Verfassungsschutz-Reform droht zu scheitern

Berlin. Hans-Georg Maaßen befindet sich derzeit in der Defensive. Der Präsident des Bundesamtes für Verfassungsschutz sieht sich Forderungen nach einer Totalabschaffung der Schlapphüte gegenüber. Doch diese Pläne haben im Bundestag kaum Rückhalt. Nicht einmal bei den Grünen. Sie verlangen einen "Neustart" mit neuen Leuten, wie ihre Fraktionschefin Renate Künast sagte

Berlin. Hans-Georg Maaßen befindet sich derzeit in der Defensive. Der Präsident des Bundesamtes für Verfassungsschutz sieht sich Forderungen nach einer Totalabschaffung der Schlapphüte gegenüber. Doch diese Pläne haben im Bundestag kaum Rückhalt. Nicht einmal bei den Grünen. Sie verlangen einen "Neustart" mit neuen Leuten, wie ihre Fraktionschefin Renate Künast sagte. Statt schmuddelige V-Männer in schmuddeligen Extremisten-Milieus zu führen, geht es künftig eher um intellektuell-politische Analysen durch ein "Amt für Inlandsaufklärung". Das soll mit einem "Institut für Demokratieförderung" kooperieren, welches Initiativen gegen Rechts unterstützt.Doch selbst wenn Rot-Grün regierte, käme so etwas wohl nicht, denn die SPD will die Behörde nicht völlig umkrempeln. Sie will das Kölner Amt modernisieren, Abteilungen nach Berlin verlegen und die Koordinierung zwischen Bundes- und Landesämtern verbessern. Viele ihrer Forderungen decken sich mit denen, die Maaßen vor den Grünen als seine Ziele formulierte und die auch sein Vorgesetzter, Innenminister Peter Friedrich (CSU) verfolgt. Beide wollen dem Amt eine "Zentralstellenfunktion" geben, also die 16 Landesämter teilweise entmachten. Und sie wollen einen vollständigen Informationsaustausch sicherstellen. Die SPD schlägt sogar eine gesetzliche Verpflichtung zur Quellenkoordinierung vor. Bisher dürfen die Länder alle Informationen für sich behalten, wenn sie das wollen. Das gilt als ein Hauptgrund für das Versagen beim NSU.

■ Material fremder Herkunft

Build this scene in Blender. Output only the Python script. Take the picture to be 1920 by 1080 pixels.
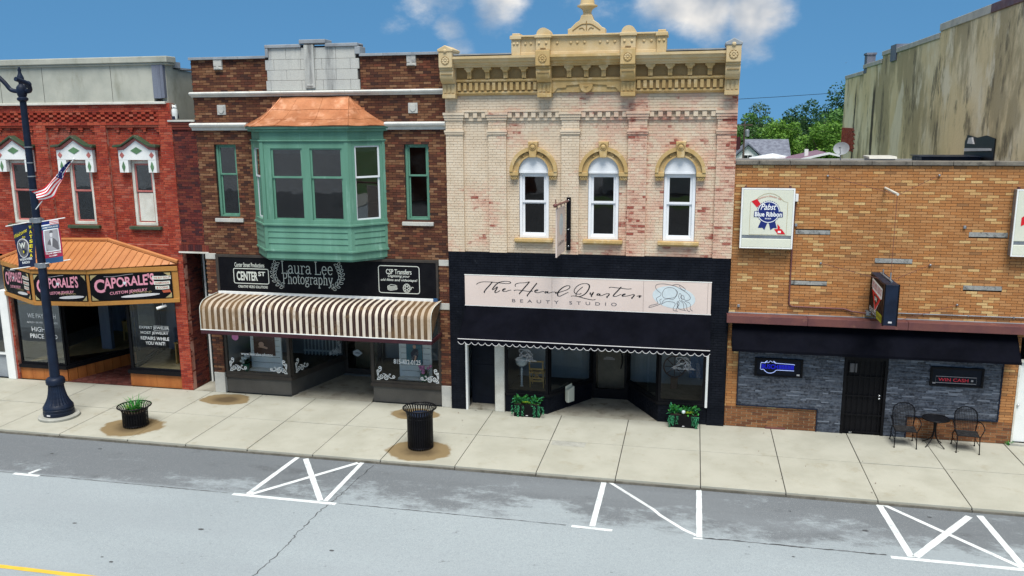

Maaßen verpackte seinen Reformvorschlag in das Angebot, aufwendige Ermittlungen und Techniken zentral von Köln aus zu machen. Außerdem solle das Bundesamt Vorgaben für die Ausbildung des Personals und für die Führung von V-Leuten entwickeln. Auch ein bundesweites V-Leute-Register schlug er vor.

Der Flickenteppich bleibt in jedem Fall. Der Vorschlag von Justizministerin Sabine Leutheusser-Schnarrenberger (FDP), kleine, uneffektive Landesämter zusammenzulegen, wurde von den Ministerpräsidenten sofort abgeblockt; Friedrich verfolgte das erst gar nicht. In Mecklenburg-Vorpommern etwa, derzeit Vorsitzland der Innenministerkonferenz, werkeln 85 Leute an der Beobachtung von Linken, Rechten, Salafisten, Scientologen und vielen anderen Extremistengruppen herum. Weil operativ noch weniger Personal im Einsatz ist, wird viel übersehen

Bald geht die Verfassungsschutzreform auf die Zielgerade. Heute treffen sich die CDU-Innenminister in Celle, am nächsten Montag die Staatssekretäre aller Innenministerien in Warnemünde, wo am 5. Dezember dann die Ressortchefs aus Bund und Ländern zusammenkommen. Doch die Gefahr besteht, dass die Reform mit jeder Beratung immer kleiner wird. So scheiterte Friedrich beim letzten Treffen schon mit seinem Vorhaben, dem Bundesamt in wichtigen Fällen das Recht zu Erhebung eigener Daten auch auf Ländergebiet zu geben. Und für seine Idee, das Bundesamt auf die Beobachtung "gewaltgeneigter Bestrebungen" zu konzentrieren, während die Länder den Blick auf den restlichen, weniger gefährlichen Extremismus legen sollten, gab es sogar in den eigenen Reihen Kritik. Beim Verfassungsschutz wirkt es ein wenig so, als ob derzeit alle von Reform reden und am Ende doch wollen, dass es so bleibt, wie es immer war.